>>>

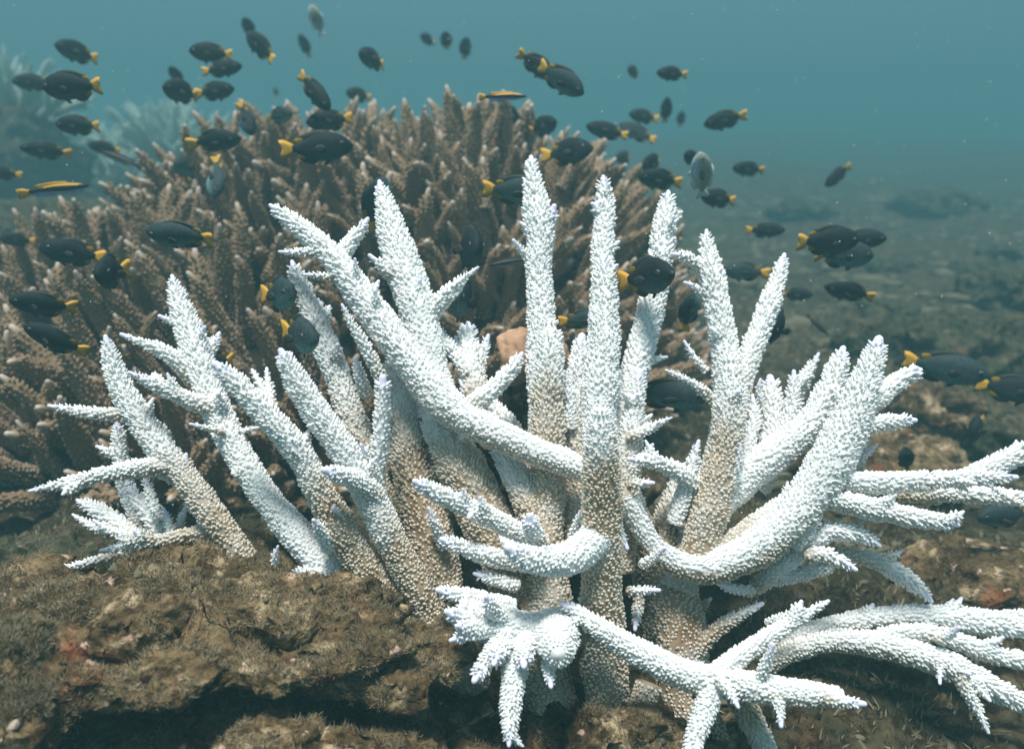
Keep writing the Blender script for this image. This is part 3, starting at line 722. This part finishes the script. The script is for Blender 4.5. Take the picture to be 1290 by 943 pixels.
# pale colonies far off on the left
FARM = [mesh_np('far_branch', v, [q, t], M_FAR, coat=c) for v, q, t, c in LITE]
def far_bush(label, x, y, d, size, n, seed):
    r = np.random.default_rng(seed); base = at(x, y, d)
    root = thing('bleached_coral', label, 'coral', tuple(base), 'pale corals fading into the water')
    for k in range(n):
        a = r.uniform(0, 6.28); t = r.uniform(.0, 1.0)
        dr = Vector((math.cos(a) * t, math.sin(a) * t, .95 - .35 * t)) + Vector(r.normal(0, .12, 3)); q_ = dr.to_track_quat('Z', 'Y')
        pos = Vector((math.cos(a), math.sin(a), 0)) * size * .75 * t + Vector((0, 0, size * (.35 - .25 * t)))
        sc_ = size / .15 * r.uniform(.45, .8)
        o = obj('branch', FARM[k % 6], root); o.matrix_local = Matrix.Translation(pos) @ q_.to_matrix().to_4x4() @ Matrix.Rotation(r.uniform(0, 6.28), 4, 'Z') @ Matrix.Diagonal((sc_ * .75, sc_ * .75, sc_, 1))
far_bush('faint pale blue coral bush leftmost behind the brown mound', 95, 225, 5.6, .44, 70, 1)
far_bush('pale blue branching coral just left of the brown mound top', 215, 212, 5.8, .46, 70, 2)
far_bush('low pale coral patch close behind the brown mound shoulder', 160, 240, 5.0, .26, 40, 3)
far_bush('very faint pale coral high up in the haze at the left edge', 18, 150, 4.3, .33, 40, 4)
rock('reef_rock', 'dim rock slope behind the mound at the left edge', at(20, 300, 3.0), (.5, .3, .14), 51, M_ROCK2, ICO5, amp=.3)
rock('reef_rock', 'hazy dark outcrop carrying the faintest pale coral at the left edge', at(-20, 205, 4.4), (.5, .35, .33), 53, M_ROCK2, ICO5, amp=.35)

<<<

◆ Work to be completed
Please transcribe the material above exactly as written. Leave the pictures out.

◆ Result for this task
Keep writing the Blender script for this image. This is part 3, starting at line 722. This part finishes the script. The script is for Blender 4.5. Take the picture to be 1290 by 943 pixels.
# pale colonies far off on the left
FARM = [mesh_np('far_branch', v, [q, t], M_FAR, coat=c) for v, q, t, c in LITE]
def far_bush(label, x, y, d, size, n, seed):
    r = np.random.default_rng(seed); base = at(x, y, d)
    root = thing('bleached_coral', label, 'coral', tuple(base), 'pale corals fading into the water')
    for k in range(n):
        a = r.uniform(0, 6.28); t = r.uniform(.0, 1.0)
        dr = Vector((math.cos(a) * t, math.sin(a) * t, .95 - .35 * t)) + Vector(r.normal(0, .12, 3)); q_ = dr.to_track_quat('Z', 'Y')
        pos = Vector((math.cos(a), math.sin(a), 0)) * size * .75 * t + Vector((0, 0, size * (.35 - .25 * t)))
        sc_ = size / .15 * r.uniform(.45, .8)
        o = obj('branch', FARM[k % 6], root); o.matrix_local = Matrix.Translation(pos) @ q_.to_matrix().to_4x4() @ Matrix.Rotation(r.uniform(0, 6.28), 4, 'Z') @ Matrix.Diagonal((sc_ * .75, sc_ * .75, sc_, 1))
far_bush('faint pale blue coral bush leftmost behind the brown mound', 95, 225, 5.6, .44, 70, 1)
far_bush('pale blue branching coral just left of the brown mound top', 215, 212, 5.8, .46, 70, 2)
far_bush('low pale coral patch close behind the brown mound shoulder', 160, 240, 5.0, .26, 40, 3)
far_bush('very faint pale coral high up in the haze at the left edge', 18, 150, 4.3, .33, 40, 4)
rock('reef_rock', 'dim rock slope behind the mound at the left edge', at(20, 300, 3.0), (.5, .3, .14), 51, M_ROCK2, ICO5, amp=.3)
rock('reef_rock', 'hazy dark outcrop carrying the faintest pale coral at the left edge', at(-20, 205, 4.4), (.5, .35, .33), 53, M_ROCK2, ICO5, amp=.35)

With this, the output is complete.